## start

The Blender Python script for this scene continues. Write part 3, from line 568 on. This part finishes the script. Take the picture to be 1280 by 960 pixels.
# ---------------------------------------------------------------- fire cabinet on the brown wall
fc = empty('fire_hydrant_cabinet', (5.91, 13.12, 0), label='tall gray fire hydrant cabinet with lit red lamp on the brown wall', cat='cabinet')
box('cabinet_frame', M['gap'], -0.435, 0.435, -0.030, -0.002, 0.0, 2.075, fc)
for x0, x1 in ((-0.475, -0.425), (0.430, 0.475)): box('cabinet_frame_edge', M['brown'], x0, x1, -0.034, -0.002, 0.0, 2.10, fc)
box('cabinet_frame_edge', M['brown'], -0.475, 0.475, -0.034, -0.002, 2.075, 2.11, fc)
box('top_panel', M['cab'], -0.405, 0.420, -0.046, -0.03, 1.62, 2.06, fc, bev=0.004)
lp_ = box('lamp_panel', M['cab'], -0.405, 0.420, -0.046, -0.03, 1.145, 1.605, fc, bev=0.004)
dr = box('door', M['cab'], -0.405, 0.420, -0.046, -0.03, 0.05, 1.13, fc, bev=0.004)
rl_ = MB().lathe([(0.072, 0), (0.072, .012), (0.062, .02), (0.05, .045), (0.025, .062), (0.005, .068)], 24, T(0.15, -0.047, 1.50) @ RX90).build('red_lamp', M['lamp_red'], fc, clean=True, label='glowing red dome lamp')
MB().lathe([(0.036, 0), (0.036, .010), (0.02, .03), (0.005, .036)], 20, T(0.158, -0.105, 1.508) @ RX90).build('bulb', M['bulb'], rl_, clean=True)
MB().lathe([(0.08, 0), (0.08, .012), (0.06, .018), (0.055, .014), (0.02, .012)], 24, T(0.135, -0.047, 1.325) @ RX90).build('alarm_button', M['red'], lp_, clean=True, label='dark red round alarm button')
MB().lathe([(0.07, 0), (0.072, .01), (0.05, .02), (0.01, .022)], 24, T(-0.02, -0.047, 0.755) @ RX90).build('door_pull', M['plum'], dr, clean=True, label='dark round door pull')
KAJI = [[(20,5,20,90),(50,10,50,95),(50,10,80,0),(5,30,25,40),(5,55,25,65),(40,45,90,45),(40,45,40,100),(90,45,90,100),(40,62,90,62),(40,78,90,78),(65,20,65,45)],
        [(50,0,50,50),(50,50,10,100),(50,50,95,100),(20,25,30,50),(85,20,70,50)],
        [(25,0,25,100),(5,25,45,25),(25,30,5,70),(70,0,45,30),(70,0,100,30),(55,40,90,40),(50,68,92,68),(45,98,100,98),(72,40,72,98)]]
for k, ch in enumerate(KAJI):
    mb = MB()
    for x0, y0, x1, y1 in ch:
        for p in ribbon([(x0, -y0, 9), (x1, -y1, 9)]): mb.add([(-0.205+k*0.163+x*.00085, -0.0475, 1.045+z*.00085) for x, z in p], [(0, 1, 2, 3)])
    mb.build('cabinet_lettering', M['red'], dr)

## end

_EXERCISE DIRECTIONS_
Extract all of the material exactly as it is written.

_TASK RESULT_
The Blender Python script for this scene continues. Write part 3, from line 568 on. This part finishes the script. Take the picture to be 1280 by 960 pixels.
# ---------------------------------------------------------------- fire cabinet on the brown wall
fc = empty('fire_hydrant_cabinet', (5.91, 13.12, 0), label='tall gray fire hydrant cabinet with lit red lamp on the brown wall', cat='cabinet')
box('cabinet_frame', M['gap'], -0.435, 0.435, -0.030, -0.002, 0.0, 2.075, fc)
for x0, x1 in ((-0.475, -0.425), (0.430, 0.475)): box('cabinet_frame_edge', M['brown'], x0, x1, -0.034, -0.002, 0.0, 2.10, fc)
box('cabinet_frame_edge', M['brown'], -0.475, 0.475, -0.034, -0.002, 2.075, 2.11, fc)
box('top_panel', M['cab'], -0.405, 0.420, -0.046, -0.03, 1.62, 2.06, fc, bev=0.004)
lp_ = box('lamp_panel', M['cab'], -0.405, 0.420, -0.046, -0.03, 1.145, 1.605, fc, bev=0.004)
dr = box('door', M['cab'], -0.405, 0.420, -0.046, -0.03, 0.05, 1.13, fc, bev=0.004)
rl_ = MB().lathe([(0.072, 0), (0.072, .012), (0.062, .02), (0.05, .045), (0.025, .062), (0.005, .068)], 24, T(0.15, -0.047, 1.50) @ RX90).build('red_lamp', M['lamp_red'], fc, clean=True, label='glowing red dome lamp')
MB().lathe([(0.036, 0), (0.036, .010), (0.02, .03), (0.005, .036)], 20, T(0.158, -0.105, 1.508) @ RX90).build('bulb', M['bulb'], rl_, clean=True)
MB().lathe([(0.08, 0), (0.08, .012), (0.06, .018), (0.055, .014), (0.02, .012)], 24, T(0.135, -0.047, 1.325) @ RX90).build('alarm_button', M['red'], lp_, clean=True, label='dark red round alarm button')
MB().lathe([(0.07, 0), (0.072, .01), (0.05, .02), (0.01, .022)], 24, T(-0.02, -0.047, 0.755) @ RX90).build('door_pull', M['plum'], dr, clean=True, label='dark round door pull')
KAJI = [[(20,5,20,90),(50,10,50,95),(50,10,80,0),(5,30,25,40),(5,55,25,65),(40,45,90,45),(40,45,40,100),(90,45,90,100),(40,62,90,62),(40,78,90,78),(65,20,65,45)],
        [(50,0,50,50),(50,50,10,100),(50,50,95,100),(20,25,30,50),(85,20,70,50)],
        [(25,0,25,100),(5,25,45,25),(25,30,5,70),(70,0,45,30),(70,0,100,30),(55,40,90,40),(50,68,92,68),(45,98,100,98),(72,40,72,98)]]
for k, ch in enumerate(KAJI):
    mb = MB()
    for x0, y0, x1, y1 in ch:
        for p in ribbon([(x0, -y0, 9), (x1, -y1, 9)]): mb.add([(-0.205+k*0.163+x*.00085, -0.0475, 1.045+z*.00085) for x, z in p], [(0, 1, 2, 3)])
    mb.build('cabinet_lettering', M['red'], dr)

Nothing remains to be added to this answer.